What exactly is Hypermiling?

As the price of gas rises ever higher and the average person’s worry about the environmental effects of car pollution rise with them, millions of drivers have been searching for the best ways to maximize their car’s use of fuel. When a person uses certain driving techniques and tricks to get as many miles out of a gallon of gas as they can they call it Hypermiling.  Seeing as Hypermiling has been shown in recent tests to increase a car’s fuel efficiency by up to 35%, the trend (and the tactics behind it) is gaining popularity fast.

If you’d like to use hypermiling to increase your cars fuel efficiency and get the most miles out of your tank you’re going to need a car that’s in excellent condition. As for your tires, checking their pressure regularly and making sure that they’re balanced as well as properly aligned is vital and will reduce the energy (i.e. the gas) that’s needed to make your car go forward.

But that’s just the start. One of the keys to hypermiling is using your brake pedals as infrequently as you possibly can. The fact is, when any car is at a stop it is getting 0 miles per gallon.  If you’re really keen on maximizing your car’s fuel economy, you need to keep a keen eye on the road and know what’s coming so that you can take your foot off the gas and use your cars forward inertia to bring you to the red light. Many people put their car in neutral when this is happening, even further decreasing the amount of gas that your engine will use.

Another key to hypermiling is to allow your car a moment to gain a slight bit of forward momentum after you’ve been at a stop and before you put your foot on the accelerator and give it gas. Unless you are on a hill facing up, your car should roll forward slightly and, since it takes a lot less energy to move a car that’s already moving than it does to move one from a stopped position, this pause will help you to maximize your car’s engine efficiency.

Independent testing on both of these tactics, including coasting to a stop and momentarily pausing before hitting the gas from stop, actually showed a decrease of 35.4% in fuel consumption using a Ford Land Rover and a 27% decrease when using a Ford Mustang, no small numbers indeed.
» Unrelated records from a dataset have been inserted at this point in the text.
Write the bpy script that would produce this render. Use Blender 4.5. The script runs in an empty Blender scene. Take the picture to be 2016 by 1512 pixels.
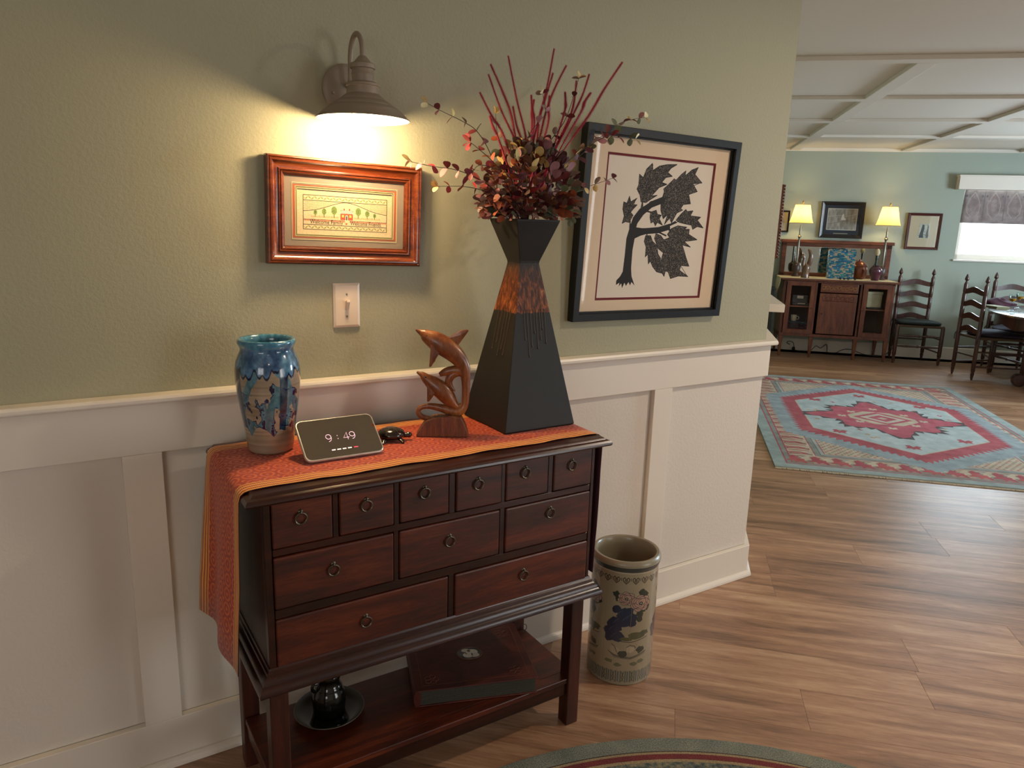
import bpy, math, random
import numpy as np
from mathutils import Vector, Matrix, noise as mnoise
random.seed(7)
PI = math.pi
SC = bpy.context.scene
COL = SC.collection

# ------------------------------------------------------------------ camera
cam_d = bpy.data.cameras.new('camera'); cam = bpy.data.objects.new('camera', cam_d); COL.objects.link(cam)
_r = Vector((0.848598, -0.528174, 0.030241)); _u = Vector((0.089707, 0.199994, 0.975682)); _f = Vector((0.521378, 0.825248, -0.217095))
cam.matrix_world = Matrix(((_r.x, _u.x, -_f.x, -0.83904), (_r.y, _u.y, -_f.y, -1.9201), (_r.z, _u.z, -_f.z, 1.44989), (0, 0, 0, 1)))
cam_d.sensor_width = 36; cam_d.lens = 1440.3 / 2016 * 36; cam_d.clip_start = .05; cam_d.clip_end = 200
SC.camera = cam

# ------------------------------------------------------------------ frames of reference
TH = math.radians(44.3895)      # the far room is turned by this angle to the sage wall
PHI = -0.01016                  # the chest stands almost parallel to the wall
CT, ST = math.cos(TH), math.sin(TH)
def UV(u, v, z=0): return Vector((u * CT + v * ST, -u * ST + v * CT, z))
def CW(x, y, z=0): return Vector((x * math.cos(PHI) + y * math.sin(PHI), -x * math.sin(PHI) + y * math.cos(PHI), z))
HC = 2.392
VF = 7.546                      # far wall
US = 1.1234; VS = 1.0997        # corner of the sage wall in far-room axes

# ------------------------------------------------------------------ light and exposure
SC.view_settings.view_transform = 'Standard'; SC.view_settings.look = 'None'
SC.view_settings.exposure = 0.0; SC.view_settings.gamma = 1.0
SC.view_settings.use_curve_mapping = False
W = bpy.data.worlds.new('world'); SC.world = W; W.use_nodes = True
W.node_tree.nodes['Background'].inputs[0].default_value = (.86, .94, 1.0, 1)
W.node_tree.nodes['Background'].inputs[1].default_value = 2.2

def area(name, loc, target, sx, sy, power, color, spread=PI):
    d = bpy.data.lights.new(name, 'AREA'); d.shape = 'RECTANGLE'; d.size = sx; d.size_y = sy
    d.energy = power; d.color = color; d.spread = spread
    o = bpy.data.objects.new(name, d); COL.objects.link(o); o.location = loc
    o.rotation_euler = (Vector(target) - Vector(loc)).to_track_quat('-Z', 'Y').to_euler()
    return o
DAY = (.70, .87, 1.0)
area('daylight_dining_window', UV(4.55, VF + .50, 1.66), UV(4.55, 3, .9), 1.6, 1.1, 150, (.66, .87, 1.0))
area('daylight_side_window', UV(6.75, 4.6, 1.45), UV(3, 4.6, 1.2), 1.9, 1.2, 290, DAY)
area('daylight_patio_door', UV(6.75, -1.4, 1.1), UV(3, -1.4, 1.1), 2.2, 2.0, 85, (.95, .94, .93))
WARM = (1.0, .80, .58)
area('hall_fill', UV(.3, -4.62, 1.5), UV(.1, 0, 1.1), 1.5, 1.2, 16, (1.0, .89, .77))  # added fill light, brightens the left wall and panels from behind the camera

# ------------------------------------------------------------------ colour and material helpers
def lin(c):
    if isinstance(c, str):
        c = c.lstrip('#'); c = tuple(int(c[i:i + 2], 16) / 255 for i in (0, 2, 4))
    return tuple((x / 12.92 if x <= .04045 else ((x + .055) / 1.055) ** 2.4) for x in c)
class NT:
    def __init__(s, name):
        s.m = bpy.data.materials.new(name); s.m.use_nodes = True; s.t = s.m.node_tree; s.n = s.t.nodes; s.l = s.t.links
        s.b = s.n['Principled BSDF']
    def add(s, typ, **kw):
        nd = s.n.new(typ)
        for k, v in kw.items(): setattr(nd, k, v)
        return nd
    def ln(s, a, b): s.l.new(a, b)
    def math(s, op, a, b=None, c=None):
        nd = s.n.new('ShaderNodeMath'); nd.operation = op
        for i, x in enumerate((a, b, c)):
            if x is None: continue
            if isinstance(x, (int, float)): nd.inputs[i].default_value = x
            else: s.l.new(x, nd.inputs[i])
        return nd.outputs[0]
    def ramp(s, fac, stops, interp='LINEAR'):
        nd = s.n.new('ShaderNodeValToRGB'); cr = nd.color_ramp; cr.interpolation = interp
        while len(cr.elements) > len(stops): cr.elements.remove(cr.elements[-1])
        while len(cr.elements) < len(stops): cr.elements.new(1)
        for e, (p, c) in zip(cr.elements, stops): e.position = p; e.color = (*lin(c), 1)
        s.l.new(fac, nd.inputs[0]); return nd.outputs[0]
    def coords(s, kind='Object', scale=(1, 1, 1), rot=(0, 0, 0)):
        tc = s.n.new('ShaderNodeTexCoord'); mp = s.n.new('ShaderNodeMapping')
        mp.inputs['Scale'].default_value = scale; mp.inputs['Rotation'].default_value = rot
        s.l.new(tc.outputs[kind], mp.inputs[0]); return mp.outputs[0]
    def noise(s, vec, scale, detail=3, rough=.5, dist=0):
        nd = s.n.new('ShaderNodeTexNoise'); nd.inputs['Scale'].default_value = scale; nd.inputs['Detail'].default_value = detail
        nd.inputs['Roughness'].default_value = rough; nd.inputs['Distortion'].default_value = dist
        if vec is not None: s.l.new(vec, nd.inputs['Vector'])
        return nd.outputs['Fac']
    def bump(s, h, strength=.3, dist=.002):
        nd = s.n.new('ShaderNodeBump'); nd.inputs['Strength'].default_value = strength; nd.inputs['Distance'].default_value = dist
        s.l.new(h, nd.inputs['Height']); s.l.new(nd.outputs[0], s.b.inputs['Normal']); return nd
    def set(s, **kw):
        for k, v in kw.items(): s.b.inputs[k.replace('_', ' ')].default_value = v
        return s
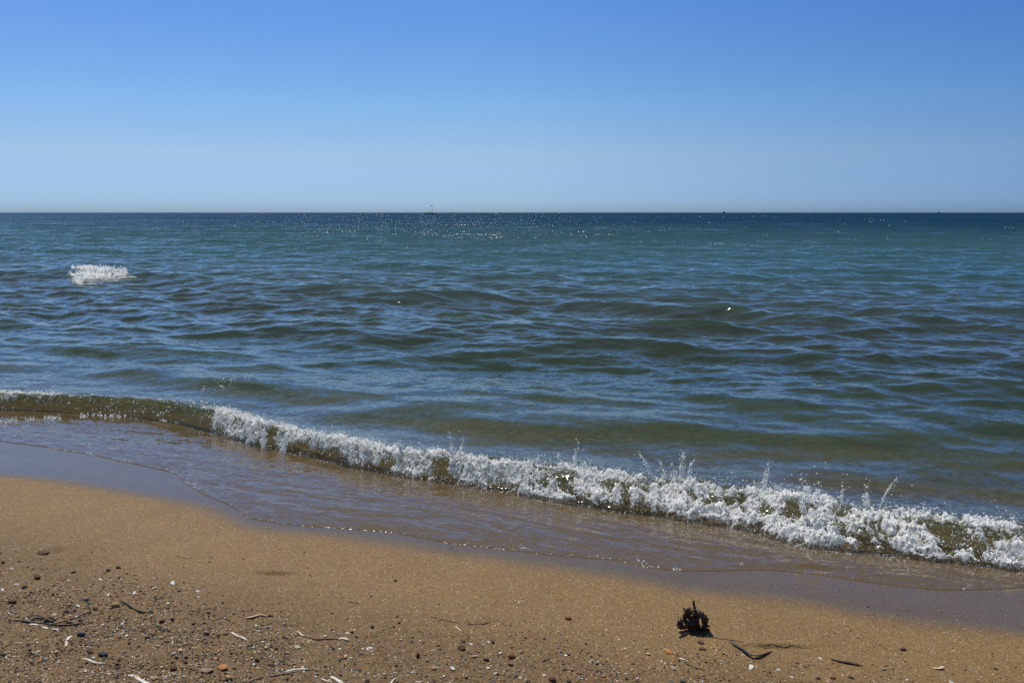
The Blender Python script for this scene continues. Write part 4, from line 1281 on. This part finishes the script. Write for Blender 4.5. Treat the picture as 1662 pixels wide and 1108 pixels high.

If you’re an aggressive driver you’ll need to learn how to relax if you want to take advantage of hypermiling. When you’re cutting across crowded freeway lanes to get a little extra headroom or you quickly approach slower drivers from behind and then have to slow down for them, you will not only destroy your brakes but also decrease your fuel efficiency immensely. The fact is, driving with a bit more ‘cushion’ between you and the car in front of you will enable you to use your car’s gas and brake pedals less, something that will not only save you money on gas but also may even stop traffic jams.

Although many people are just being introduced to this new type of driving, hypermiling is actually a term for a practice that’s been around since the mid-1930s. During that time the Mobile Oil Corporation sponsored a driving event called the Mobile Economy Run as a way to show people how to maximize their car’s fuel economy and mileage in everyday driving situations. It was during  World War 2 that hypermiling came into vogue again as gas rationing was put into effect during the war.

After the war the United States started manufacturing some of the largest, most luxurious cars on the planet, cars that had no interest in saving someone money on gas. The tactics used in hypermiling fell out of fashion for a number of decades but came back again during the 70s and of course again today.

So, until scientists figure out a fuel that is abundant as saltwater and will power your automobile for practically nothing, it looks like hypermiling is going to be around for a bit longer. With savings that can add up to an extra 50 to 100 miles per tank of gas, hypermiling tactics are a great way to lower your gasoline expenses.